▶ Instructions to follow
Print, exactly as they stand, the lines from the start of the listing to the line containing "(1.0, .87, .66))", inclusive.

▶ Recorded information
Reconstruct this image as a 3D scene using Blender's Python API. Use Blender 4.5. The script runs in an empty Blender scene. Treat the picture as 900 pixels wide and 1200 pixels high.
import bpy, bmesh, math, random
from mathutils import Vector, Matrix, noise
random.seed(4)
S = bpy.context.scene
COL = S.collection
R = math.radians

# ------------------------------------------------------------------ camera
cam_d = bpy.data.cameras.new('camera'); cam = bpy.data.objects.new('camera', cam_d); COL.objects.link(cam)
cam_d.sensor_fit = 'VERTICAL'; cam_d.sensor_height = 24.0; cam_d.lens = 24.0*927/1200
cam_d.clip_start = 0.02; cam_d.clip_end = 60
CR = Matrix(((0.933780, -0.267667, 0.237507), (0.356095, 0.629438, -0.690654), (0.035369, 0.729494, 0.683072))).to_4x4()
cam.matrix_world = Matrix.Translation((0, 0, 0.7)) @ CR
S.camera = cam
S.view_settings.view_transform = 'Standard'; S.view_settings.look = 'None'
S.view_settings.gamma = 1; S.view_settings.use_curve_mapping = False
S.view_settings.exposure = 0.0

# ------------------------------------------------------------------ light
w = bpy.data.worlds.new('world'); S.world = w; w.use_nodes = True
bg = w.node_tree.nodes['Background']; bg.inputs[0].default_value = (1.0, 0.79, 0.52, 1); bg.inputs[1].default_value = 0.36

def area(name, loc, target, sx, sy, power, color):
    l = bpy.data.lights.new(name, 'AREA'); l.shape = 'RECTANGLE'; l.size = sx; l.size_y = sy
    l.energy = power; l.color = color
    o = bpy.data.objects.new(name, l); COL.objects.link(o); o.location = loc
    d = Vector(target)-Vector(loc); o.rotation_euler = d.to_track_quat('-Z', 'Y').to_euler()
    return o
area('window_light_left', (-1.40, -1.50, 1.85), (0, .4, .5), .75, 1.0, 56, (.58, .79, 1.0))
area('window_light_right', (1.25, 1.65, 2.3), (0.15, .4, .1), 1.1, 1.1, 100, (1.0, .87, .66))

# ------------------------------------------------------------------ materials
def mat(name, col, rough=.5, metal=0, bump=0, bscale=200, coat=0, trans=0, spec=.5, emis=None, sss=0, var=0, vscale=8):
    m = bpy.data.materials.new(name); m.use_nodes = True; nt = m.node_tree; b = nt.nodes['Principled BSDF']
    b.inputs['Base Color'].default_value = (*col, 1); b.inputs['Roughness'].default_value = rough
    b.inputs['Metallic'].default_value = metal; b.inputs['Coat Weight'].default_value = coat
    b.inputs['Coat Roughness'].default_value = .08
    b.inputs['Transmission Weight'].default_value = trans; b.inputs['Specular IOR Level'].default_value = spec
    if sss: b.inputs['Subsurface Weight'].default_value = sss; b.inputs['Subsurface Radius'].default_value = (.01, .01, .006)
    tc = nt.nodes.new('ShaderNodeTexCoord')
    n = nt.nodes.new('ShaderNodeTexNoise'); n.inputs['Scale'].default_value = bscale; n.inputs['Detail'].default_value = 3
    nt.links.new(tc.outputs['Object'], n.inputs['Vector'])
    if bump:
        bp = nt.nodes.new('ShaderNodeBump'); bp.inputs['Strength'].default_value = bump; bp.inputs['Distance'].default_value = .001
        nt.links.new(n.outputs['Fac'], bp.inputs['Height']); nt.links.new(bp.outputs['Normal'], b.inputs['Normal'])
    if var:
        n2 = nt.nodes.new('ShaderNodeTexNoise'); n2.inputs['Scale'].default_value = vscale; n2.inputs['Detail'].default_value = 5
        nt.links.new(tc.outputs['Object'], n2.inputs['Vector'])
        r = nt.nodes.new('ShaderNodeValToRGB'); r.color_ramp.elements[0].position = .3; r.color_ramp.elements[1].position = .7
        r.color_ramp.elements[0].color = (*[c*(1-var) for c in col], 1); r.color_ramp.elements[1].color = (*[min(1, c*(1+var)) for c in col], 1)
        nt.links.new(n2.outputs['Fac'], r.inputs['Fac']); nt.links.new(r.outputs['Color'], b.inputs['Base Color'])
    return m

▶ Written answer
Reconstruct this image as a 3D scene using Blender's Python API. Use Blender 4.5. The script runs in an empty Blender scene. Treat the picture as 900 pixels wide and 1200 pixels high.
import bpy, bmesh, math, random
from mathutils import Vector, Matrix, noise
random.seed(4)
S = bpy.context.scene
COL = S.collection
R = math.radians

# ------------------------------------------------------------------ camera
cam_d = bpy.data.cameras.new('camera'); cam = bpy.data.objects.new('camera', cam_d); COL.objects.link(cam)
cam_d.sensor_fit = 'VERTICAL'; cam_d.sensor_height = 24.0; cam_d.lens = 24.0*927/1200
cam_d.clip_start = 0.02; cam_d.clip_end = 60
CR = Matrix(((0.933780, -0.267667, 0.237507), (0.356095, 0.629438, -0.690654), (0.035369, 0.729494, 0.683072))).to_4x4()
cam.matrix_world = Matrix.Translation((0, 0, 0.7)) @ CR
S.camera = cam
S.view_settings.view_transform = 'Standard'; S.view_settings.look = 'None'
S.view_settings.gamma = 1; S.view_settings.use_curve_mapping = False
S.view_settings.exposure = 0.0

# ------------------------------------------------------------------ light
w = bpy.data.worlds.new('world'); S.world = w; w.use_nodes = True
bg = w.node_tree.nodes['Background']; bg.inputs[0].default_value = (1.0, 0.79, 0.52, 1); bg.inputs[1].default_value = 0.36

def area(name, loc, target, sx, sy, power, color):
    l = bpy.data.lights.new(name, 'AREA'); l.shape = 'RECTANGLE'; l.size = sx; l.size_y = sy
    l.energy = power; l.color = color
    o = bpy.data.objects.new(name, l); COL.objects.link(o); o.location = loc
    d = Vector(target)-Vector(loc); o.rotation_euler = d.to_track_quat('-Z', 'Y').to_euler()
    return o
area('window_light_left', (-1.40, -1.50, 1.85), (0, .4, .5), .75, 1.0, 56, (.58, .79, 1.0))
area('window_light_right', (1.25, 1.65, 2.3), (0.15, .4, .1), 1.1, 1.1, 100, (1.0, .87, .66))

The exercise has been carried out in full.